No More Politics in the Workplace
Last night, Expensify CEO David Barrett sent an email urging all their customers to vote for Joe Biden. The response was predictably polarizing, with a lot of people arguing that workplaces shouldn’t be politicized.
Okay, fine. But if we’re doing this, can we carry it through to the end? Because I can think of a lot of corporate political activism that the people complaining are suspiciously quiet about.
They don’t seem to mind when companies donate thousands of dollars to political campaigns.
Or when they sign multi-billion dollar contracts with the military.
Or when they kill taxes that would fund affordable housing.
Or when they fire employees involved in labor organizing.
Or when they allow politicians to use their premises for propaganda.
No, those are all the acceptable kind of corporate politics. The kind that happens in backrooms and hides away on balance sheets. The kind in which lobbyists scratch the backs of politicians in return for favors that aren’t technically quid pro quo.
The message seems to be that it’s fine when companies try to bend the system to their whims, but how dare they try to impose their politics on me, personally. They can put their thumbs on the scale to fatten their wallets, but they cross a line when they suggest that I might be a bad person.
It’s the same bullshit attitude behind Coinbase’s decision to ban political discussion at work, even though a cryptocurrency exchange is an inherently political business.

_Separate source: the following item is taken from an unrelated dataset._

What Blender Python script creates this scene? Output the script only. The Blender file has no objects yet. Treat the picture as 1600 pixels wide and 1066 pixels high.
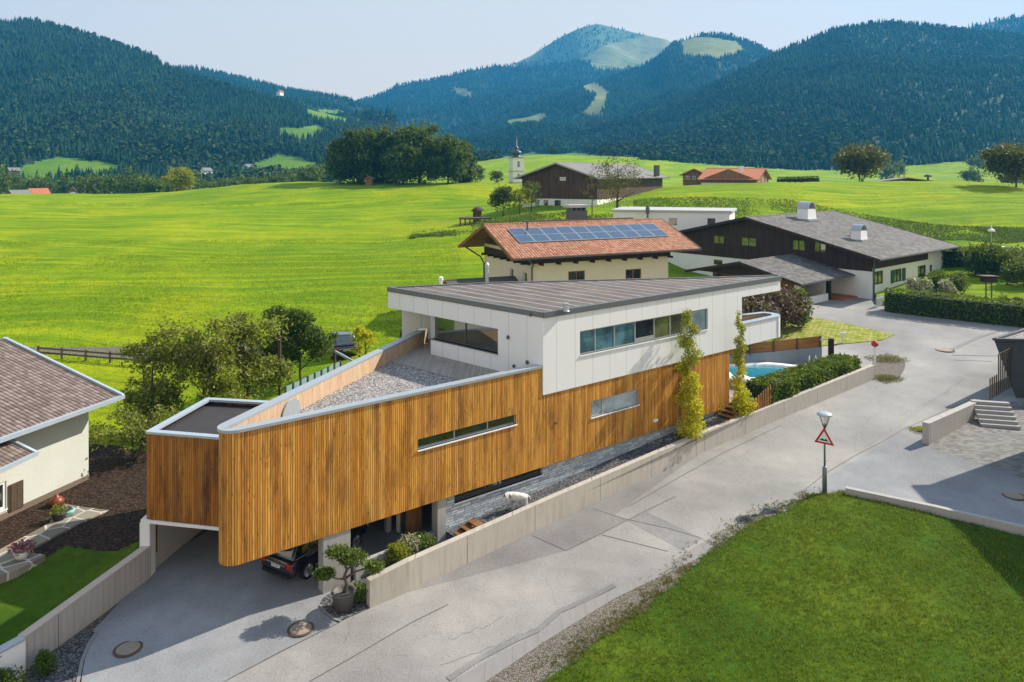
import bpy, bmesh, math, random
import numpy as np
from mathutils import Vector, Matrix
C = bpy.context.scene
COL = C.collection
PI = math.pi
# ------------------------------------------------------------------ camera, sky, sun, exposure
FPX, HOR, HC = 1180.0, 270.0, 18.0          # focal length in photo pixels, horizon row, camera height
cam = bpy.data.cameras.new('camera'); camo = bpy.data.objects.new('camera', cam); COL.objects.link(camo)
camo.location = (0, 0, HC); camo.rotation_euler = (PI/2, 0, 0)
cam.sensor_width = 36; cam.lens = FPX/1600*36; cam.shift_y = (HOR-533)/1600
cam.clip_start = .5; cam.clip_end = 20000
C.camera = camo
SUN_AZ = math.atan2(.88, .46); SUN_EL = math.radians(37)
w = bpy.data.worlds.new('World'); C.world = w; w.use_nodes = True
wn = w.node_tree; bg = wn.nodes['Background']
sky = wn.nodes.new('ShaderNodeTexSky'); sky.sky_type = 'NISHITA'; sky.sun_disc = False
sky.sun_elevation = SUN_EL; sky.sun_rotation = SUN_AZ; sky.altitude = 700; sky.air_density = 1.0; sky.dust_density = 2.2; sky.ozone_density = 1.2
hsv = wn.nodes.new('ShaderNodeHueSaturation'); hsv.inputs['Saturation'].default_value = .28; hsv.inputs['Value'].default_value = 1.0
wn.links.new(sky.outputs[0], hsv.inputs['Color'])
tcw = wn.nodes.new('ShaderNodeTexCoord'); spw = wn.nodes.new('ShaderNodeSeparateXYZ'); wn.links.new(tcw.outputs['Generated'], spw.inputs[0])
crw = wn.nodes.new('ShaderNodeValToRGB'); wn.links.new(spw.outputs[2], crw.inputs[0])          # milky late summer sky, whiter towards the horizon
crw.color_ramp.elements[0].position = 0; crw.color_ramp.elements[0].color = (1.08, .88, .64, 1); crw.color_ramp.elements[1].position = .6; crw.color_ramp.elements[1].color = (.50, .62, .82, 1); e_ = crw.color_ramp.elements.new(.3); e_.color = (1.04, .86, .64, 1)
scw = wn.nodes.new('ShaderNodeVectorMath'); scw.operation = 'SCALE'; wn.links.new(crw.outputs[0], scw.inputs[0]); scw.inputs['Scale'].default_value = 5.6
mxw = wn.nodes.new('ShaderNodeMix'); mxw.data_type = 'RGBA'; mxw.inputs[0].default_value = .88; wn.links.new(hsv.outputs[0], mxw.inputs[6]); wn.links.new(scw.outputs[0], mxw.inputs[7]); wn.links.new(mxw.outputs[2], bg.inputs['Color'])
bg.inputs['Strength'].default_value = .112
sl = bpy.data.lights.new('sun', 'SUN'); sl.energy = 5.0; sl.angle = math.radians(.6); sl.color = (1, .91, .77)
so = bpy.data.objects.new('sun', sl); COL.objects.link(so)
sdir = Vector((math.sin(SUN_AZ)*math.cos(SUN_EL), math.cos(SUN_AZ)*math.cos(SUN_EL), math.sin(SUN_EL)))
so.rotation_euler = (-sdir).to_track_quat('-Z', 'Y').to_euler(); so.location = (40, 20, 60)
C.view_settings.view_transform = 'Standard'; C.view_settings.look = 'None'; C.view_settings.exposure = .88
C.view_settings.gamma = 1
C.cycles.use_denoising = True
C.cycles.max_bounces = 6; C.cycles.diffuse_bounces = 3; C.cycles.glossy_bounces = 3; C.cycles.volume_bounces = 1
C.cycles.transparent_max_bounces = 8
# ------------------------------------------------------------------ helpers: placing
SLP = .065
def Sz(y): return SLP*(min(y, 84)-31)                                   # the sloping plane the road lies on
def at(px, py, d):                                             # pixel + depth -> world
    return Vector(((px-800)*d/FPX, d, HC-(py-HOR)*d/FPX))
def az(px, py, z):                                             # pixel + height -> world
    d = FPX*(HC-z)/(py-HOR); return Vector(((px-800)*d/FPX, d, z))
def gp(px, py, dz=0.0):                                        # pixel on the road plane
    k = (py-HOR)/FPX; d = (HC+SLP*31)/(k+SLP); d = d if d < 84 else (HC-Sz(84))/k; return Vector(((px-800)*d/FPX, d, Sz(d)+dz))
# ------------------------------------------------------------------ helpers: objects
def tag(o, label=None, cat=None, group=None, kind=None):
    if label: o['label'] = label
    if cat: o['category'] = cat
    if group: o['group'] = group
    if kind: o['kind'] = kind
    return o
def thing(name, label, cat, loc=(0, 0, 0), rz=0, group=None):
    o = bpy.data.objects.new(name, None); COL.objects.link(o); o.empty_display_size = .2
    o.location = loc; o.rotation_euler = (0, 0, rz); tag(o, label, cat, group); return o
def origin(o):
    v = Vector((0, 0, 0))
    while o is not None: v = v + o.location; o = o.parent
    return v
def kids(o): return [c for c in bpy.data.objects if c.parent == o]
def copy_tree(o, loc=None, rz=None, label=None, sc=None, parent=None):
    c = o.copy(); COL.objects.link(c); c.parent = parent
    if loc is not None: c.location = loc
    if rz is not None: c.rotation_euler = (0, 0, rz)
    if sc is not None: c.scale = sc if isinstance(sc, tuple) else (sc, sc, sc)
    if label: c['label'] = label
    for k in kids(o): copy_tree(k, parent=c)
    return c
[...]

Listen. I get it. You want to be able to work without worrying whether you fall on the wrong side of your employer’s politics. That’s a fair stance to take.
And if you want to fully embrace that stance, more power to you. There are so many instances of private industry cozying up to the government for an unfair advantage. Let’s end lobbying, corporate welfare and police/military contracts. Let’s get rid of revolving doors and regulatory capture. Let’s stop letting companies draft legislation. No more politics in the workplace.
But if your principled opposition begins and ends with someone telling you that a political candidate who has explicitly advocated for voter suppression is anti-democratic, then maybe just sit this one out.